At her post deep in the Rocky Mountains, Kelli Lewis (Environmental Studies, ‘15), a ranger for Colorado Parks & Wildlife, patrols Eleven Mile State Park on a pair of ice skates. With a patrol area of 3,400 acres, Lewis dashes across frozen reservoirs to greet anglers and campers alike.
Venaya Yazzie (English, ‘2000), a citizen of the Navajo Nation, is the host of the Native Voices radio show on San Juan College’s KSJE-FM. Yazzie, an artist herself, interviews Indigenous artists and unpacks the issues those professionals face.
As the American Southwest experiences its worst drought in 1,000 years, local farmers and participants in the Farmer-in-Training program at the Old Fort at Hesperus are adapting their agricultural practices. By choosing water-wise crops, these new farmers are getting creative to make their agronomy aspirations viable in a hotter, drier future.
Paddy Hobohm (Business Administration, ‘07) became owner and president of SPACE, Inc., a commercial interior design firm employing two dozen people. Hobohm said SPACE, Inc. is “highly focused on sustainability, disruptive innovation, and relentless creativity.”
The Stories We Wear, an exhibition curated with the help of the Center of Southwest Studies, opened on November 30. The installation honors Missing and Murdered Indigenous Relatives. To complete the project, 31 dedicated student contributors attended multiple workshops throughout the semester. The exhibition is now housed at Reed Library for public viewing.
Three exhibits continued the spirit of November’s Native American Heritage Month: As Seeds, We Grow: Student Reflections on Resilience, Roots of Wisdom: Native Knowledge, Shared Science, and the Art Gallery at FLC’s Native American Artist in Residence installation. Two installations are housed at FLC and one at the Powerhouse Science Center.

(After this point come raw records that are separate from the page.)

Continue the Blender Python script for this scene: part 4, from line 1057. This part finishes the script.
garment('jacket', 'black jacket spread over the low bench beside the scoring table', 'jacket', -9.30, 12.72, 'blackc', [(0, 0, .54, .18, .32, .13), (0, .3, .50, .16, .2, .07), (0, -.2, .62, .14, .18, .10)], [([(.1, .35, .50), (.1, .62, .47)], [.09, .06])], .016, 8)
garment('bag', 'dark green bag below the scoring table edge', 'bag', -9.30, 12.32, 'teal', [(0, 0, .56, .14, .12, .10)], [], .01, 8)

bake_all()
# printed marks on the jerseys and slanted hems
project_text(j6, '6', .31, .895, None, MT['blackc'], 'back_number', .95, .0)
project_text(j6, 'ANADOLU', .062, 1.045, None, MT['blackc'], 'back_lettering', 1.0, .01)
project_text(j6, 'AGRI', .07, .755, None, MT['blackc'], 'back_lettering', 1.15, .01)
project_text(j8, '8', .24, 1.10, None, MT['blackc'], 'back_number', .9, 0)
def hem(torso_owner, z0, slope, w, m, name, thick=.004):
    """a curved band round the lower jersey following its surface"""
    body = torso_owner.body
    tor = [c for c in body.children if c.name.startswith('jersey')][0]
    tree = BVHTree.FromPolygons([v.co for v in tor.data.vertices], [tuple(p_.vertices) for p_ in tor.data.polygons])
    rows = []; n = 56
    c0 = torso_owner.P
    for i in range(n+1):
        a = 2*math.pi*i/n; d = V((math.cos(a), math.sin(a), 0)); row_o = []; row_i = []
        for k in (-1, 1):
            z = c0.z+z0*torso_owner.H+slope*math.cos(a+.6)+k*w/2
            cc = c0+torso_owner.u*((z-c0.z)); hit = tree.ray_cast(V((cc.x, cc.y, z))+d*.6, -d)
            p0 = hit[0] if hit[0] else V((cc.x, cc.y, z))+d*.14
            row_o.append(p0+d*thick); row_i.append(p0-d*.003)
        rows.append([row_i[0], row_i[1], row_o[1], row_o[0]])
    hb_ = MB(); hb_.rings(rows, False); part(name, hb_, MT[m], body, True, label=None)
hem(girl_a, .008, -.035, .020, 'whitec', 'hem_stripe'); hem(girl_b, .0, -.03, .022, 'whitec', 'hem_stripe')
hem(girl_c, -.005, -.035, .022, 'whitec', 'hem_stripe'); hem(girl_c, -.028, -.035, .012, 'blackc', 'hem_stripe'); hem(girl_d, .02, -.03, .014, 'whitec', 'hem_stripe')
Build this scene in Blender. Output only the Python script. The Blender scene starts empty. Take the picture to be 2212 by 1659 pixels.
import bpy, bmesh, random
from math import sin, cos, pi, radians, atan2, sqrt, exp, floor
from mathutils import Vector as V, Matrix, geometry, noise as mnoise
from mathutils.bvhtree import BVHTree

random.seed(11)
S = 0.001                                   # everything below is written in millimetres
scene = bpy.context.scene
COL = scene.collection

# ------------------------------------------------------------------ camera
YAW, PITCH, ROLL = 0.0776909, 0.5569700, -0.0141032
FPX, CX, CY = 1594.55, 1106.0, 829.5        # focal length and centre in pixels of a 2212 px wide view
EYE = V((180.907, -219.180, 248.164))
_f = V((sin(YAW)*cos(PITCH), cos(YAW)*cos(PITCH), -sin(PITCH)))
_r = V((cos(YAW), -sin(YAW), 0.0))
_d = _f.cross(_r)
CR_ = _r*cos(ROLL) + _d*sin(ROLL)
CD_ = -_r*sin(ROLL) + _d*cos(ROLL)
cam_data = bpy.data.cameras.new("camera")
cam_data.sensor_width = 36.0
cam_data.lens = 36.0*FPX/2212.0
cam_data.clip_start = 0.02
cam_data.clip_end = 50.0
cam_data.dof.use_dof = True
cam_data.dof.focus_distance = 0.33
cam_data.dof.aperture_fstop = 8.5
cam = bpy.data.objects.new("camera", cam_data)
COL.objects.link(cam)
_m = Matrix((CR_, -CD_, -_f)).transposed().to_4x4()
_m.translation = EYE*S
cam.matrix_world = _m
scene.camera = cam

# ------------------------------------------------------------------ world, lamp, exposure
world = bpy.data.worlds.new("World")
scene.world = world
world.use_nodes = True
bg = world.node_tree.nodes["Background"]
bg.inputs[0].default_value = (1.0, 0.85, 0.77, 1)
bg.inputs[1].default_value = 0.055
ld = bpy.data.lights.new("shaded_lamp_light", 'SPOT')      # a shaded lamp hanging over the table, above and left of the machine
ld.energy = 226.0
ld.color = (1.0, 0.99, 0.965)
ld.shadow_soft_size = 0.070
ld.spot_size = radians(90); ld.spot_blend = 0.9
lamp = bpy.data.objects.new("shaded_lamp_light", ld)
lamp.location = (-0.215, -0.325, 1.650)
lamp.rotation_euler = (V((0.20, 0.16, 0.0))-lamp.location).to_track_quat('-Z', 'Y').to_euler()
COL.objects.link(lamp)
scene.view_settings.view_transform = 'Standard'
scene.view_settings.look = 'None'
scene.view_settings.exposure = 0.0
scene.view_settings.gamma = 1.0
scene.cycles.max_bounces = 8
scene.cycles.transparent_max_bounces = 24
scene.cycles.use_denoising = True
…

Durango Theatreworks staged A Christmas Carol: A Radio Play for a limited one-weekend run. Directed by Michael McKelvey, assistant professor of Musical Theatre, the fast-moving adaptation of Charles Dickens’s classic by Nathan Jerkins was set in the 1940s as a radio show with a narrator, multiple actors, an applause meter, and a wonderful foley effects team.